- From: Tab Atkins Jr. <jackalmage@gmail.com>
- Date: Mon, 17 Mar 2014 14:29:44 -0700
- To: Steve Orvell <sorvell@google.com>
- Cc: www-style list <www-style@w3.org>
On Mon, Mar 17, 2014 at 2:24 PM, Steve Orvell <sorvell@google.com> wrote:
> Let's say an author wants to style all `div`'s within the subtree selected
> to a given insertion point. Correct me if I'm wrong, but it seems like this
> selector would be required:
>
> content /content/ div, content /content/ * div { ...}
>
> This is based on the definition of the /content/ combinator here:
> http://dev.w3.org/csswg/shadow-styling/#content-combinator.
>
> Previously, the ShadowDOM spec defined a pseudo-element ::content for
> matching the content element. With this pseudo-element, to write a selector
> which matched the same set of elements would have been:
>
> ::content div { ... }
>
> This is certainly a win for brevity.
>
> If it's important to restrict a selector to the set of distributed elements,
> you can use the child combinator.
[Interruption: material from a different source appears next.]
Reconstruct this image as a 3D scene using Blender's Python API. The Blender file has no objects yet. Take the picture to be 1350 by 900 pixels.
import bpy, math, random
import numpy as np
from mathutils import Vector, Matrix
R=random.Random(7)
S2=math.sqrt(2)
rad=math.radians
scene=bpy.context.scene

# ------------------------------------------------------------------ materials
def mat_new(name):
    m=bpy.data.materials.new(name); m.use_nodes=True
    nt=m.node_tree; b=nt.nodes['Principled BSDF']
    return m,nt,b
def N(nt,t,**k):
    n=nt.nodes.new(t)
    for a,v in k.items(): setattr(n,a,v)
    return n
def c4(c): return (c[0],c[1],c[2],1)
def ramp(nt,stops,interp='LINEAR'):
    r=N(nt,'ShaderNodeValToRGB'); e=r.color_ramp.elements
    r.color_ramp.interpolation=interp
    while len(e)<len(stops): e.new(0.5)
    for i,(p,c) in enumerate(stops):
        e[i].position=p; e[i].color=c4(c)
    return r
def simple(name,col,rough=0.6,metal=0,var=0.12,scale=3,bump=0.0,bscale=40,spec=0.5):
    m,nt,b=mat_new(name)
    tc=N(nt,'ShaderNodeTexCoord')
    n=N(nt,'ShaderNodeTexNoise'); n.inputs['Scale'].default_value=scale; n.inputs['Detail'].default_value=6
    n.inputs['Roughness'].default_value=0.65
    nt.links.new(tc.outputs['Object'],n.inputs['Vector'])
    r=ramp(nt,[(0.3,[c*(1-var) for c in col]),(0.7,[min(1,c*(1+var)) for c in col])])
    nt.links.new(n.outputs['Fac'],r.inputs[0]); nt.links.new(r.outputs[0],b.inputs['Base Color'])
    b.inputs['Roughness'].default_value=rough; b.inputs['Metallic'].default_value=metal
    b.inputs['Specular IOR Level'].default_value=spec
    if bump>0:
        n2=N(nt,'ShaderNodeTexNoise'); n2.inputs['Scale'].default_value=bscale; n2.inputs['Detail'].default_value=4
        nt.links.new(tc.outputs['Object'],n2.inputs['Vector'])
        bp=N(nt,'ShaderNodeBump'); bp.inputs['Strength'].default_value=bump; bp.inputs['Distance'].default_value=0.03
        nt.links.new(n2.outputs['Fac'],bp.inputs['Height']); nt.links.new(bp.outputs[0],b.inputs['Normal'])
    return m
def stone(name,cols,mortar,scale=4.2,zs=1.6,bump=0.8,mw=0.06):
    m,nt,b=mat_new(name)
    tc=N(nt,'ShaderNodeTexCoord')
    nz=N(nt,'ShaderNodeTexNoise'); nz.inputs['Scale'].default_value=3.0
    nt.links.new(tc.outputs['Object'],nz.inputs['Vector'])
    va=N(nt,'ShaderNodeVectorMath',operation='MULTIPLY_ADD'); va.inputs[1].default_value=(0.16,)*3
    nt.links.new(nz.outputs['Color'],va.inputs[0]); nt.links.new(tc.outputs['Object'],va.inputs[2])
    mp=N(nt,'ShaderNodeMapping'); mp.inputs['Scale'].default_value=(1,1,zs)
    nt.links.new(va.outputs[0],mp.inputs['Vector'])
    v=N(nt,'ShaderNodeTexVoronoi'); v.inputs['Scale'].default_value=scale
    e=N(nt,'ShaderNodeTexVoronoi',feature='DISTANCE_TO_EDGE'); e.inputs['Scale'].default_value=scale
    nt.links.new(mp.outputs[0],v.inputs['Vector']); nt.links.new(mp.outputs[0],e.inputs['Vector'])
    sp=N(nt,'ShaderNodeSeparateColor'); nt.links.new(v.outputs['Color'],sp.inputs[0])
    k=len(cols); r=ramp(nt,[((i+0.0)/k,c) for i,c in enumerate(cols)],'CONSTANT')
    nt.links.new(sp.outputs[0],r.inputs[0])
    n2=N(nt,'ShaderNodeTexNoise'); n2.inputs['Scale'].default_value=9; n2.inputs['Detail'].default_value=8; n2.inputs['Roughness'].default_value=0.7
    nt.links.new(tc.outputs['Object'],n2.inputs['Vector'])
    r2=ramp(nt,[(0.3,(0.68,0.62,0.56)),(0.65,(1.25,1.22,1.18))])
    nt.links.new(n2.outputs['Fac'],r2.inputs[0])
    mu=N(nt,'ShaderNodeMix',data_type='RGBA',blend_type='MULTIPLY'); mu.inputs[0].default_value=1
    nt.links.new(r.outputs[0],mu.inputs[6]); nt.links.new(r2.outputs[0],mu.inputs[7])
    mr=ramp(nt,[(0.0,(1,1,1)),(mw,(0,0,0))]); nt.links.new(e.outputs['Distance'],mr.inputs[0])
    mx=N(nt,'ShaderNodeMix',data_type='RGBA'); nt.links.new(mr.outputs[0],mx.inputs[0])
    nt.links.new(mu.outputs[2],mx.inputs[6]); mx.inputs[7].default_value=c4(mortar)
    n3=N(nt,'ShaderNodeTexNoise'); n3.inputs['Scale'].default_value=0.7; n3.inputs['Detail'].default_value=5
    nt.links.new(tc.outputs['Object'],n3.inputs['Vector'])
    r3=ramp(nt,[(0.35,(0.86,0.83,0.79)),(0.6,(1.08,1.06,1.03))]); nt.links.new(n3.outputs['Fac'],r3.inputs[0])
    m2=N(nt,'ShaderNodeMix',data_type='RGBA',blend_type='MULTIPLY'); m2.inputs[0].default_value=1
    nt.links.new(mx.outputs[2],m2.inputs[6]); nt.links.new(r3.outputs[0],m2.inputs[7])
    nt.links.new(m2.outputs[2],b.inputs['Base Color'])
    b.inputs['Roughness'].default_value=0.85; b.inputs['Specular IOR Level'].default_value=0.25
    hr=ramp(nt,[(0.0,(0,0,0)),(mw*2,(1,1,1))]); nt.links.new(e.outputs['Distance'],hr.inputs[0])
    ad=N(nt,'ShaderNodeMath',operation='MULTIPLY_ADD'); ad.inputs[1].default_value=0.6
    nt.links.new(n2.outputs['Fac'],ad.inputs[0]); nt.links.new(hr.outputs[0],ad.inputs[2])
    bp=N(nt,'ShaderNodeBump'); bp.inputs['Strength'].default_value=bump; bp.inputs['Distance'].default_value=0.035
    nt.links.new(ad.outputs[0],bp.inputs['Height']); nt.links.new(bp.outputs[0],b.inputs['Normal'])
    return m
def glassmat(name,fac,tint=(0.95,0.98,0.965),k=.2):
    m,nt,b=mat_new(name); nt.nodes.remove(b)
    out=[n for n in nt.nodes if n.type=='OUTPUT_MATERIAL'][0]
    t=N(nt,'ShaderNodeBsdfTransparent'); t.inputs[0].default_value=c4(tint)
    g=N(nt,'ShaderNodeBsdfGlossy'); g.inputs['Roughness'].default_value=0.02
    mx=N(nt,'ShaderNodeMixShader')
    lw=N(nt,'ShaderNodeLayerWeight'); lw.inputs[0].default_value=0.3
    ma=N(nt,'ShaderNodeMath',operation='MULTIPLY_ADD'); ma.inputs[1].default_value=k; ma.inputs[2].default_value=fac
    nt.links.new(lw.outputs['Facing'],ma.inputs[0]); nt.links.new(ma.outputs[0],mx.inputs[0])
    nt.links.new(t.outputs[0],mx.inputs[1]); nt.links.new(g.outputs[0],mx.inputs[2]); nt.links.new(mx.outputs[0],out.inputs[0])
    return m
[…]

In other words, these would be equivalent:
>
> content /content/ div { ... }
> ::content > div { ... }
Well, you don't need to specify the "content" beforehand in the first
selector. You need *something*, but it can just be "*":
* /content/ div {...}
::content > div {...}
Things without a distribution list just won't match anything when the
combinator is applied.
> This makes me think a pseudo-element would be superior for matching
> distributed elements.
>
> Are there other reasons to prefer a combinator?
Consistency with the other combinators.